__WHAT TO DO__.
Using the data below, copy every line that contains the word "picture".

# # # #

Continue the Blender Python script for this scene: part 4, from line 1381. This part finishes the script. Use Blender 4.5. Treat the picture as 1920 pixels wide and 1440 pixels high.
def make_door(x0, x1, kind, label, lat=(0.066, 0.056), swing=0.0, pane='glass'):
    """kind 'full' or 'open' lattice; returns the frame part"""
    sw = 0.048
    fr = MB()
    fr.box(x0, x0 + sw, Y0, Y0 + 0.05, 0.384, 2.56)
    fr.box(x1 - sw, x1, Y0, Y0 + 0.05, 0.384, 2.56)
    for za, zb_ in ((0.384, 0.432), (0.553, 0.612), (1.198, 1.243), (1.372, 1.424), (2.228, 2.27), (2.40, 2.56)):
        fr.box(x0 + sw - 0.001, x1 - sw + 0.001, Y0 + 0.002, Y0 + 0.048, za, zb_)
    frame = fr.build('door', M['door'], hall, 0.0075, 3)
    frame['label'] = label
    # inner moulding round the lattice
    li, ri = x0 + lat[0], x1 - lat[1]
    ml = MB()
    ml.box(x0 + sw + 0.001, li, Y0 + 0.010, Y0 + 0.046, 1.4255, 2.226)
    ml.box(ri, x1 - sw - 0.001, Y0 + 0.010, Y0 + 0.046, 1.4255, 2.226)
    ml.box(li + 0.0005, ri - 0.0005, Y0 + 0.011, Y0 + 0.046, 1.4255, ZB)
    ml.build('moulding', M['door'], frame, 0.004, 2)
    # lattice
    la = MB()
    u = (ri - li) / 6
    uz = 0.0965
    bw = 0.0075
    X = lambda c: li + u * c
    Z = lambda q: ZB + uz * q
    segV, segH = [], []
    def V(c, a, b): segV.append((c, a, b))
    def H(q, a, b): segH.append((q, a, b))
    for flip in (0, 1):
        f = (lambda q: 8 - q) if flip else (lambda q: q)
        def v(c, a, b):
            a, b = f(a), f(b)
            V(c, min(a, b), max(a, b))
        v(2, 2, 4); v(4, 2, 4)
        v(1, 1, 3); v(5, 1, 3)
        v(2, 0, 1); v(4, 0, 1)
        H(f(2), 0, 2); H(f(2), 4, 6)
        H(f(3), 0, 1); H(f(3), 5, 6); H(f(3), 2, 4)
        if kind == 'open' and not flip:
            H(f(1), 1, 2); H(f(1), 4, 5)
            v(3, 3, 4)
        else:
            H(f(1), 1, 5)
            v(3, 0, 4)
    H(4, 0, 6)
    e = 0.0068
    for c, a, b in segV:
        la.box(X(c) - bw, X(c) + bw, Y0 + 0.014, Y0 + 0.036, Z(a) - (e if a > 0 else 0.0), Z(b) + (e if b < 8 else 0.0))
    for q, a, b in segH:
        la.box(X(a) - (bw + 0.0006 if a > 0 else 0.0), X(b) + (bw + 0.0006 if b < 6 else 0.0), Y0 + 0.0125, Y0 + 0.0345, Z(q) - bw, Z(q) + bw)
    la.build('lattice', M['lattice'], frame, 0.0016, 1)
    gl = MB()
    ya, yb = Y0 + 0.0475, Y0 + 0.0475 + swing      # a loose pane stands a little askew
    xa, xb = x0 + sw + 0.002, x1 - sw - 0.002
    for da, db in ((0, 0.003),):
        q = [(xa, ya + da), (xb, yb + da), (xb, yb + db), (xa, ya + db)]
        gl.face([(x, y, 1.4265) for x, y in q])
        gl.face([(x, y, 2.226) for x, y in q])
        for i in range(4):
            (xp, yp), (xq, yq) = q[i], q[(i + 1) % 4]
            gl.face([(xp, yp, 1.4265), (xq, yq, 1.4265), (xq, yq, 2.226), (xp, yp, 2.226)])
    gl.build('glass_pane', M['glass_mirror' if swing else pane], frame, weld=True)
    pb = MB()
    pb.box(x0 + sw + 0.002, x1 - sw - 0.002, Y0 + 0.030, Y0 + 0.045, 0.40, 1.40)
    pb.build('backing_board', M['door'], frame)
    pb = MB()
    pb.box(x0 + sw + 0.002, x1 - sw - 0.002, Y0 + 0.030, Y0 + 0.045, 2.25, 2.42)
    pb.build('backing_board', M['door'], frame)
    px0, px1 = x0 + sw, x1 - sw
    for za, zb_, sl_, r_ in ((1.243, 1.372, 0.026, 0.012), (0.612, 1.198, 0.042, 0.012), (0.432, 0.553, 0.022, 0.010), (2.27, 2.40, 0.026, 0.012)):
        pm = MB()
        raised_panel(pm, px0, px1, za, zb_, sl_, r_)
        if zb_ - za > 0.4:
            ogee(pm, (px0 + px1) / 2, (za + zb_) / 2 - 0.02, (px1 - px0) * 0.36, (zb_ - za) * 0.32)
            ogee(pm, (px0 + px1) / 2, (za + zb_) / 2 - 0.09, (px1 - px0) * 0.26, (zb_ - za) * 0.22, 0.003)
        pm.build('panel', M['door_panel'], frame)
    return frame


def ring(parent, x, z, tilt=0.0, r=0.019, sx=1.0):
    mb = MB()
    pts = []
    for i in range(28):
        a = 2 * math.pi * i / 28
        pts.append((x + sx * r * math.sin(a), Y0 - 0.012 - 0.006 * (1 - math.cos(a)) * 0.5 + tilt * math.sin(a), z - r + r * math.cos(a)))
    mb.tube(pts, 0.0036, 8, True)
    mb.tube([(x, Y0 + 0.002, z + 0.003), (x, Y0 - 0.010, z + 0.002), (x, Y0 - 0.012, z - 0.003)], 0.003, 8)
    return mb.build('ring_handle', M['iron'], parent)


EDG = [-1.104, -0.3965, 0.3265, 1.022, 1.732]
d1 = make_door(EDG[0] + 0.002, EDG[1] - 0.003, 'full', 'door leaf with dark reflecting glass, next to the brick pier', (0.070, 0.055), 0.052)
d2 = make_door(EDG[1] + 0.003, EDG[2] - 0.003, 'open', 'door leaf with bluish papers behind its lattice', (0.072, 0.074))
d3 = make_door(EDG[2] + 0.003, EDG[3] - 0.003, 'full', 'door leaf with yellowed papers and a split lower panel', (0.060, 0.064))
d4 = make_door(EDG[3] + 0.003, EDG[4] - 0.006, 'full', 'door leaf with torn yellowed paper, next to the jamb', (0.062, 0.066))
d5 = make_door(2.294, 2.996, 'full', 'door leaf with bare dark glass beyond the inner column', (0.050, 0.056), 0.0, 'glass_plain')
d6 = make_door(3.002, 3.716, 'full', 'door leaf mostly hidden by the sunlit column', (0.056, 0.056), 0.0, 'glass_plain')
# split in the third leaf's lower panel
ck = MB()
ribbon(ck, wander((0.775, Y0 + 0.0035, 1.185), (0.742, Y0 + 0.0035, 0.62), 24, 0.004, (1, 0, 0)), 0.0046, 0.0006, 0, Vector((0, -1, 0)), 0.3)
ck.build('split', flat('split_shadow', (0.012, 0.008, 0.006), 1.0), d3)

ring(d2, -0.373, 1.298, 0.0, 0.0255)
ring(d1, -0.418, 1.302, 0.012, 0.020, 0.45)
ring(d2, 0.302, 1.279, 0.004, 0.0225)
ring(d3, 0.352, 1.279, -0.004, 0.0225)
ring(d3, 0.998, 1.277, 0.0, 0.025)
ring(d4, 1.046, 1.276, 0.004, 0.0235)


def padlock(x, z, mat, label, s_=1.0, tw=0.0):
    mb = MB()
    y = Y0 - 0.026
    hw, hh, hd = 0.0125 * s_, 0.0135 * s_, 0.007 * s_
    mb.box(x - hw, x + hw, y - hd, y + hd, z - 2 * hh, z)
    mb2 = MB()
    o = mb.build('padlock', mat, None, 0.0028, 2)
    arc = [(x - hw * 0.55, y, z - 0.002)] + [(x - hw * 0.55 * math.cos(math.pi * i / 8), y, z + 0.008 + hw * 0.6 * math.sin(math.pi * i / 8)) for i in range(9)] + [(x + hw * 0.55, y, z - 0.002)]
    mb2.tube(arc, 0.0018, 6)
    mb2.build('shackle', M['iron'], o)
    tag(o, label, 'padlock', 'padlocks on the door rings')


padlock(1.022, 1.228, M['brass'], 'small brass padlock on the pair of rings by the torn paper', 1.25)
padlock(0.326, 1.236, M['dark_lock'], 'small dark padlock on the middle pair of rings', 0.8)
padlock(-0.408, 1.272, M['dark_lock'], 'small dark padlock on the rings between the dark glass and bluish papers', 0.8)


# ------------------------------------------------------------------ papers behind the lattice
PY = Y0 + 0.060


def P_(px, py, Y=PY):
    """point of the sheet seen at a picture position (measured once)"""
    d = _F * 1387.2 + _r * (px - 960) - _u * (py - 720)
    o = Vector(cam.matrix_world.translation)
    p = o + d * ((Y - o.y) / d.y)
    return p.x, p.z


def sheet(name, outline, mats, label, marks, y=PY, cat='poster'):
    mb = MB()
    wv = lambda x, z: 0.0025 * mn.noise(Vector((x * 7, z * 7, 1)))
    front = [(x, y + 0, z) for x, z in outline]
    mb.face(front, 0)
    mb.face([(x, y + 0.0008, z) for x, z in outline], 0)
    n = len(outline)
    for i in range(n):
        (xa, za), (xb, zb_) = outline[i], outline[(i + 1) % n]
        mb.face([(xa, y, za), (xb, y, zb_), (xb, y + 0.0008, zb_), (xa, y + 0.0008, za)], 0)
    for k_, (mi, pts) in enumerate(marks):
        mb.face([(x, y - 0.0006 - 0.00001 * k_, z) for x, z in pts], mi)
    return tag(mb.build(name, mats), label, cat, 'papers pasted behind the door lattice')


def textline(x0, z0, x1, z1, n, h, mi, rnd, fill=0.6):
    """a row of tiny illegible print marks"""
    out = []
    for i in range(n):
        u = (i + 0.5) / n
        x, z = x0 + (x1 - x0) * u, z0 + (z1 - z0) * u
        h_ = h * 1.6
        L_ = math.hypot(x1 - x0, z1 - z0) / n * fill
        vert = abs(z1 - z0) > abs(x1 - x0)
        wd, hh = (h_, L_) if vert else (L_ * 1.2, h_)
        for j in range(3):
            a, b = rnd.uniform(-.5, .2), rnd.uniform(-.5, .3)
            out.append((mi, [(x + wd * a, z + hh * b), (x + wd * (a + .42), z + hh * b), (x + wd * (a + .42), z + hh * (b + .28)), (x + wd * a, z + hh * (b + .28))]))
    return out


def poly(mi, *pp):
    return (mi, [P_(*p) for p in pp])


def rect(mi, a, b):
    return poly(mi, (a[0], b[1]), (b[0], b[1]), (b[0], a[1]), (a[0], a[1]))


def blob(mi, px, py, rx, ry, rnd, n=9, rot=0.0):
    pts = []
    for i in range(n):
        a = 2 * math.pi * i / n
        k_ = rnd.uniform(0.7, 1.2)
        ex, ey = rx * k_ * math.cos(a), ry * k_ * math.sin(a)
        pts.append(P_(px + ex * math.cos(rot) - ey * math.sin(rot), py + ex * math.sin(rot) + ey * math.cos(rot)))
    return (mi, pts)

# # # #

__FULL SOLUTION__.
Continue the Blender Python script for this scene: part 4, from line 1381. This part finishes the script. Use Blender 4.5. Treat the picture as 1920 pixels wide and 1440 pixels high.
    """point of the sheet seen at a picture position (measured once)"""